Just weeks after the massacre, while visiting my mother’s home in Anchorage, I sorted through piles of stuff from my college and graduate school years. I tossed an old copy of Black Enterprise to Nyasha.

“This is how we got to Charlotte,” I said.

He caught the magazine and looked at the glossy cover, which featured a smiling black family with a sparkling city skyline in the backdrop. A bold headline read, “Top 10 Cities for African Americans.” He looked up at me and laughed.

When we were leaving Cape Town and choosing somewhere to live, I’d remembered that article from years ago. Charlotte seemed like a place filled with possibility for our black family, a city exploding with a bounty of opportunities.

“Who could’ve guessed this would define our future?” he said, handing the magazine back to me. I held it for a moment, wondering if I should save this memento along with the other scraps I had collected of my life in Anchorage. I stared at the image of the happy family for another minute before putting the magazine in the pile of papers to recycle.

***

Back in early spring, when we booked our July tickets to Anchorage, all I could envision was how desperately hot and unbearable Charlotte becomes each summer. But then in mid-June a white man walked into a black church in Charleston, South Carolina, and killed Reverend Clementa Pinckney, Cynthia Hurd, Reverend Sharonda Coleman-Singleton, Tywanza Sanders, Ethel Lance, Susie Jackson, Reverend Depayne Middleton-Doctor, Reverend Daniel Simmons, and Myra Thompson.
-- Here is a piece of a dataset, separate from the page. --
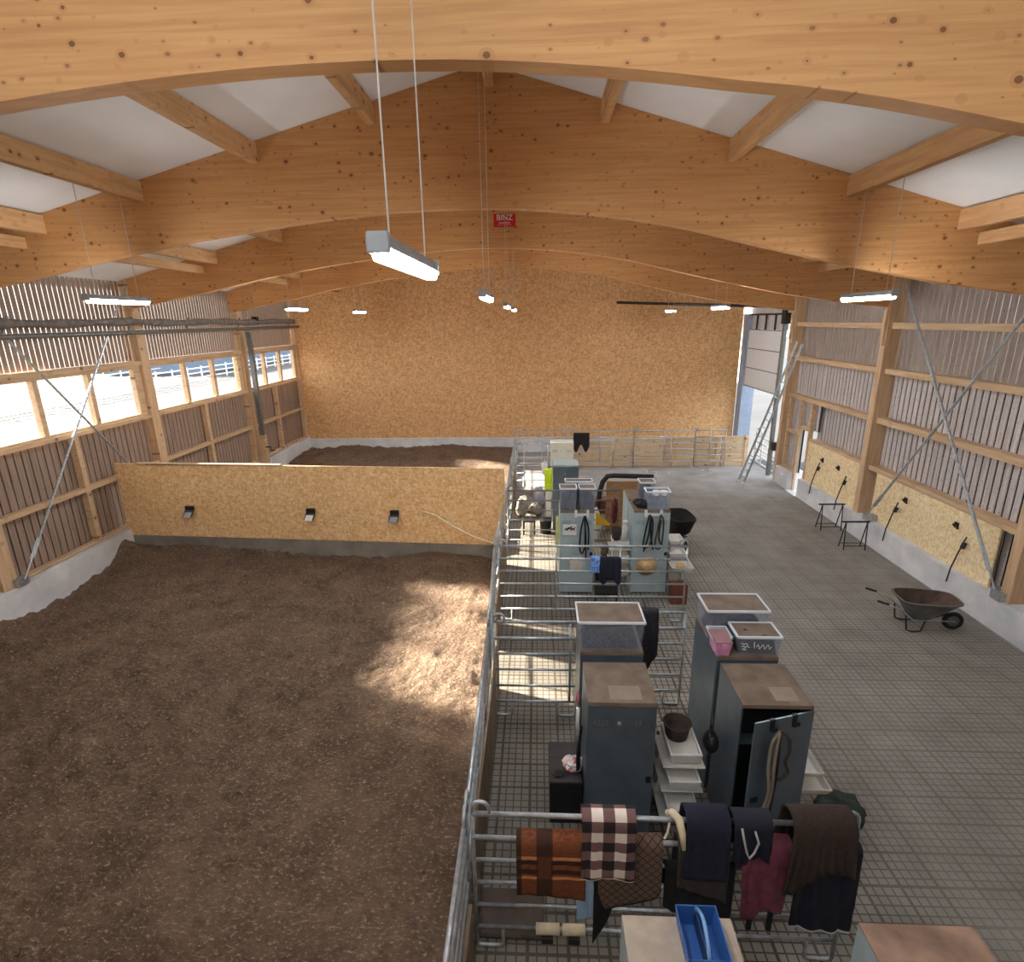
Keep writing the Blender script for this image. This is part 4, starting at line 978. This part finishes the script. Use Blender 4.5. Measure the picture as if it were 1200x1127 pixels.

The near hundred-degree days in the South began to boil with words and tension and accusation. And, in my case, fear. I tried to forget that the shooter had stopped at a gas station in Charlotte after he fled Charleston. And as the country debated the use and place of the Confederate flag, I kept hoping the flag I had first spotted that spring day, sagging against a stranger’s flagpole, might disappear.